A bell is an especially fitting object for this process. It produces sound only after being struck, but the richest part of that sound occurs after the moment of contact. The original force disappears while the metal continues radiating its consequences into the surrounding air. Ayler had been gone for forty years when this album appeared, but his musical strike was still traveling. Otomo, Mizutani, Yoshigaki, Sachiko M and O’Rourke do not imitate the original impact. They enter its continuing resonance and alter the shape of the room receiving it.
Satoshi Suzuki’s cover design understands this better than a photograph of actual bells could have. The purple shape has no obvious clapper, tower or metallic surface. It presents resonance without showing the thing that caused it. Its form is soft but not calm, beautiful but visibly unstable. The fluorescent green typography seems almost foreign to the bloom beneath it, just as sine waves and analog synthesis initially seem foreign to Ayler’s folk-like melody. Look longer and the two elements become impossible to separate.

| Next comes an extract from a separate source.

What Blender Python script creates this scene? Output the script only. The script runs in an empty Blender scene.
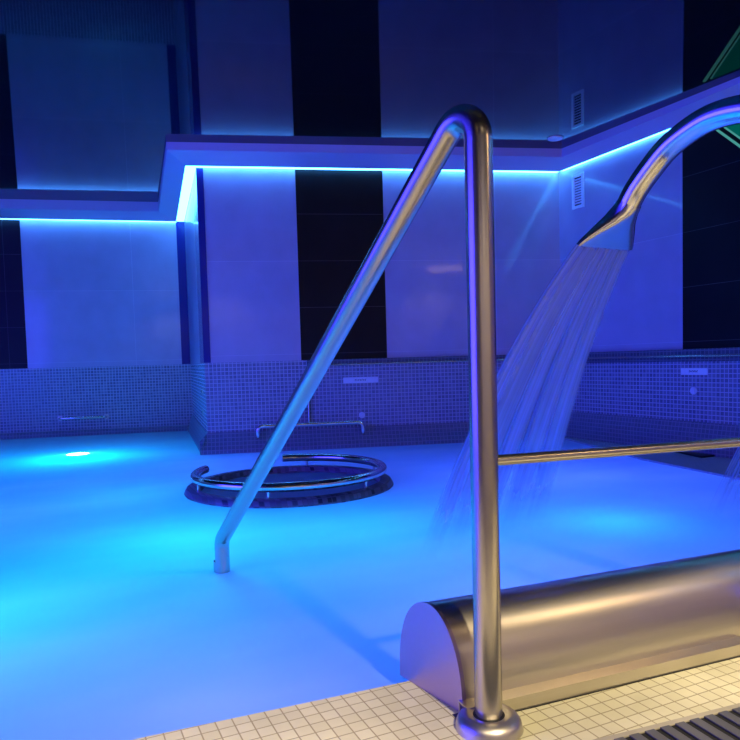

Bells is therefore not as light as its artwork first suggests, nor is the artwork merely disguising an aggressive free-jazz record. Both image and music are concerned with what happens after a form has been struck hard enough to lose its outline. Ayler’s composition becomes guitar, electronics and percussion. A one-sided vinyl relic becomes a two-version digital object. A musician’s death anniversary becomes an occasion for renewed sound. Noise becomes color, memory becomes voltage, and the blank side finally begins to ring.